__Exercise details__
Transcribe everything in the data word for word. Pictures are left out.

__Data block__
_____

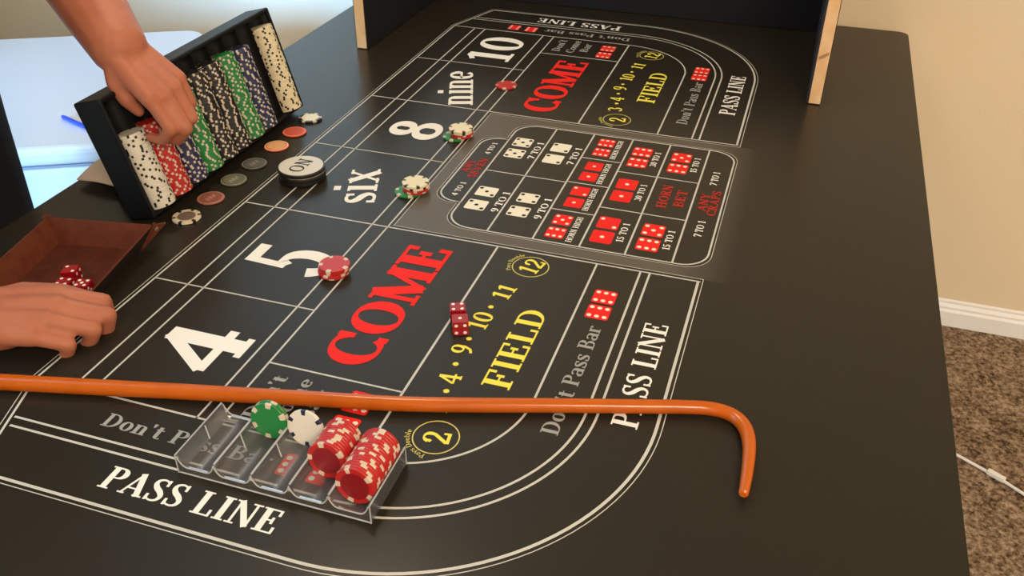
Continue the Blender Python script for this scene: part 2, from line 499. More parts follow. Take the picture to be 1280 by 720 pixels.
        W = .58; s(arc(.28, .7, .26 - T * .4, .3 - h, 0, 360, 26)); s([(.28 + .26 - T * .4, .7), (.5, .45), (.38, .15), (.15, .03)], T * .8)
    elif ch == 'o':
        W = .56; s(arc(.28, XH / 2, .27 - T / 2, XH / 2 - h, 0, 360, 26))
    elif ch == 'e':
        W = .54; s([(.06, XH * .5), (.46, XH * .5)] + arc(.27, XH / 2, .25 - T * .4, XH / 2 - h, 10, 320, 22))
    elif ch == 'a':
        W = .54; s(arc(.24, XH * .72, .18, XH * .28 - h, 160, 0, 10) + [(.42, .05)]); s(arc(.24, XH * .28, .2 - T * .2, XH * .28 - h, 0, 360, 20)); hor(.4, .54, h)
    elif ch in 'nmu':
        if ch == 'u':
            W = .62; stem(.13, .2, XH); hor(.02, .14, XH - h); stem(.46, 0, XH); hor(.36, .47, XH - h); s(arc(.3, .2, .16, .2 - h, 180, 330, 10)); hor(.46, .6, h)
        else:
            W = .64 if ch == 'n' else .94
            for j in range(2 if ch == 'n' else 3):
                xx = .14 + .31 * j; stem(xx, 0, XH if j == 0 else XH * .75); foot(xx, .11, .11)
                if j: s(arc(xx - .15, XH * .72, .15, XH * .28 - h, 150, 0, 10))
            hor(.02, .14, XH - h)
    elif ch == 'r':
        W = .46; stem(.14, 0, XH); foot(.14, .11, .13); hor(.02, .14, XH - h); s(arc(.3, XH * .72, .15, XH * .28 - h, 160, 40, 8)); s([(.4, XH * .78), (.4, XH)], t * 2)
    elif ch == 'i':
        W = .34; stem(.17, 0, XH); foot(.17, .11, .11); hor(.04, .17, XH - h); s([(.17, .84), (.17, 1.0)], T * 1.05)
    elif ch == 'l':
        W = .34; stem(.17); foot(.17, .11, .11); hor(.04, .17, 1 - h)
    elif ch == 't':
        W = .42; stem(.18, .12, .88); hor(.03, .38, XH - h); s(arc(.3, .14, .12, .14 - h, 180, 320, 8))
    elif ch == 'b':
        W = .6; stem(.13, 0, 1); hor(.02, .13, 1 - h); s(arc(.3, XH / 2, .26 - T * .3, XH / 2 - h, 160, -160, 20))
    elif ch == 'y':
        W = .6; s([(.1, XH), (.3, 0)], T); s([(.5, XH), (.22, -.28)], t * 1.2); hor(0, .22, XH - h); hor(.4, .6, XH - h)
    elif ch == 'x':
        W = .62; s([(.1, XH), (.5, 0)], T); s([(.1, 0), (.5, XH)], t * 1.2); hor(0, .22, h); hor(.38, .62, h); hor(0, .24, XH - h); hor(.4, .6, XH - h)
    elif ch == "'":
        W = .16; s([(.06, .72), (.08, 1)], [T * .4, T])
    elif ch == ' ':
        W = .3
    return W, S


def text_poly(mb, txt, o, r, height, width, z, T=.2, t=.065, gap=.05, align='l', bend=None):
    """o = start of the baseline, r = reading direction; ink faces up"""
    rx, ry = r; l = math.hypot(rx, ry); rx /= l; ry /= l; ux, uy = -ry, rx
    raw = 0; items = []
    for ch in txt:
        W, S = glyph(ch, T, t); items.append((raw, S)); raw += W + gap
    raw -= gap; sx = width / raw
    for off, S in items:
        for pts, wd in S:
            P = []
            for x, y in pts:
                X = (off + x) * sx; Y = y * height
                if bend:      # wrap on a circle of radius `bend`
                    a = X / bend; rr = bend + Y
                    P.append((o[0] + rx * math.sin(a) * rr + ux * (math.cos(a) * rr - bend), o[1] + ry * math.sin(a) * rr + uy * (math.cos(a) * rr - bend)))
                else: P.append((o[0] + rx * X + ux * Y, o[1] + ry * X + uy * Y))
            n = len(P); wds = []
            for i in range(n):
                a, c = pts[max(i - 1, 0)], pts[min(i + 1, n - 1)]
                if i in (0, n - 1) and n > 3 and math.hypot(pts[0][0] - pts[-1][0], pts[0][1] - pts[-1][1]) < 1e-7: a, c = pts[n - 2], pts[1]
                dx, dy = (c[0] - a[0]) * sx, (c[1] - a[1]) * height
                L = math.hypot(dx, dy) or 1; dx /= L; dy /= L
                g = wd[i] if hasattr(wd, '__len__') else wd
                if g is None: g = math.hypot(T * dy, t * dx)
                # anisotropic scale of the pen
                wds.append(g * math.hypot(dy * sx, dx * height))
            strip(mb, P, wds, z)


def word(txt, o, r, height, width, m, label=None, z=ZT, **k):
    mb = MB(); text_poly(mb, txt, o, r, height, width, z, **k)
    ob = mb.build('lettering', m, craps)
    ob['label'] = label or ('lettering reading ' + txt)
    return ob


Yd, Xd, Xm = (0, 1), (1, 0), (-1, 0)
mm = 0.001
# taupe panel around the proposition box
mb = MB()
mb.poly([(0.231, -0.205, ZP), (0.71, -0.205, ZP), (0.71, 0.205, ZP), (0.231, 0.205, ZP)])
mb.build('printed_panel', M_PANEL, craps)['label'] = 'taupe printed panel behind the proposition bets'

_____

__Expected answer__
Continue the Blender Python script for this scene: part 2, from line 499. More parts follow. Take the picture to be 1280 by 720 pixels.
        W = .58; s(arc(.28, .7, .26 - T * .4, .3 - h, 0, 360, 26)); s([(.28 + .26 - T * .4, .7), (.5, .45), (.38, .15), (.15, .03)], T * .8)
    elif ch == 'o':
        W = .56; s(arc(.28, XH / 2, .27 - T / 2, XH / 2 - h, 0, 360, 26))
    elif ch == 'e':
        W = .54; s([(.06, XH * .5), (.46, XH * .5)] + arc(.27, XH / 2, .25 - T * .4, XH / 2 - h, 10, 320, 22))
    elif ch == 'a':
        W = .54; s(arc(.24, XH * .72, .18, XH * .28 - h, 160, 0, 10) + [(.42, .05)]); s(arc(.24, XH * .28, .2 - T * .2, XH * .28 - h, 0, 360, 20)); hor(.4, .54, h)
    elif ch in 'nmu':
        if ch == 'u':
            W = .62; stem(.13, .2, XH); hor(.02, .14, XH - h); stem(.46, 0, XH); hor(.36, .47, XH - h); s(arc(.3, .2, .16, .2 - h, 180, 330, 10)); hor(.46, .6, h)
        else:
            W = .64 if ch == 'n' else .94
            for j in range(2 if ch == 'n' else 3):
                xx = .14 + .31 * j; stem(xx, 0, XH if j == 0 else XH * .75); foot(xx, .11, .11)
                if j: s(arc(xx - .15, XH * .72, .15, XH * .28 - h, 150, 0, 10))
            hor(.02, .14, XH - h)
    elif ch == 'r':
        W = .46; stem(.14, 0, XH); foot(.14, .11, .13); hor(.02, .14, XH - h); s(arc(.3, XH * .72, .15, XH * .28 - h, 160, 40, 8)); s([(.4, XH * .78), (.4, XH)], t * 2)
    elif ch == 'i':
        W = .34; stem(.17, 0, XH); foot(.17, .11, .11); hor(.04, .17, XH - h); s([(.17, .84), (.17, 1.0)], T * 1.05)
    elif ch == 'l':
        W = .34; stem(.17); foot(.17, .11, .11); hor(.04, .17, 1 - h)
    elif ch == 't':
        W = .42; stem(.18, .12, .88); hor(.03, .38, XH - h); s(arc(.3, .14, .12, .14 - h, 180, 320, 8))
    elif ch == 'b':
        W = .6; stem(.13, 0, 1); hor(.02, .13, 1 - h); s(arc(.3, XH / 2, .26 - T * .3, XH / 2 - h, 160, -160, 20))
    elif ch == 'y':
        W = .6; s([(.1, XH), (.3, 0)], T); s([(.5, XH), (.22, -.28)], t * 1.2); hor(0, .22, XH - h); hor(.4, .6, XH - h)
    elif ch == 'x':
        W = .62; s([(.1, XH), (.5, 0)], T); s([(.1, 0), (.5, XH)], t * 1.2); hor(0, .22, h); hor(.38, .62, h); hor(0, .24, XH - h); hor(.4, .6, XH - h)
    elif ch == "'":
        W = .16; s([(.06, .72), (.08, 1)], [T * .4, T])
    elif ch == ' ':
        W = .3
    return W, S


def text_poly(mb, txt, o, r, height, width, z, T=.2, t=.065, gap=.05, align='l', bend=None):
    """o = start of the baseline, r = reading direction; ink faces up"""
    rx, ry = r; l = math.hypot(rx, ry); rx /= l; ry /= l; ux, uy = -ry, rx
    raw = 0; items = []
    for ch in txt:
        W, S = glyph(ch, T, t); items.append((raw, S)); raw += W + gap
    raw -= gap; sx = width / raw
    for off, S in items:
        for pts, wd in S:
            P = []
            for x, y in pts:
                X = (off + x) * sx; Y = y * height
                if bend:      # wrap on a circle of radius `bend`
                    a = X / bend; rr = bend + Y
                    P.append((o[0] + rx * math.sin(a) * rr + ux * (math.cos(a) * rr - bend), o[1] + ry * math.sin(a) * rr + uy * (math.cos(a) * rr - bend)))
                else: P.append((o[0] + rx * X + ux * Y, o[1] + ry * X + uy * Y))
            n = len(P); wds = []
            for i in range(n):
                a, c = pts[max(i - 1, 0)], pts[min(i + 1, n - 1)]
                if i in (0, n - 1) and n > 3 and math.hypot(pts[0][0] - pts[-1][0], pts[0][1] - pts[-1][1]) < 1e-7: a, c = pts[n - 2], pts[1]
                dx, dy = (c[0] - a[0]) * sx, (c[1] - a[1]) * height
                L = math.hypot(dx, dy) or 1; dx /= L; dy /= L
                g = wd[i] if hasattr(wd, '__len__') else wd
                if g is None: g = math.hypot(T * dy, t * dx)
                # anisotropic scale of the pen
                wds.append(g * math.hypot(dy * sx, dx * height))
            strip(mb, P, wds, z)


def word(txt, o, r, height, width, m, label=None, z=ZT, **k):
    mb = MB(); text_poly(mb, txt, o, r, height, width, z, **k)
    ob = mb.build('lettering', m, craps)
    ob['label'] = label or ('lettering reading ' + txt)
    return ob


Yd, Xd, Xm = (0, 1), (1, 0), (-1, 0)
mm = 0.001
# taupe panel around the proposition box
mb = MB()
mb.poly([(0.231, -0.205, ZP), (0.71, -0.205, ZP), (0.71, 0.205, ZP), (0.231, 0.205, ZP)])
mb.build('printed_panel', M_PANEL, craps)['label'] = 'taupe printed panel behind the proposition bets'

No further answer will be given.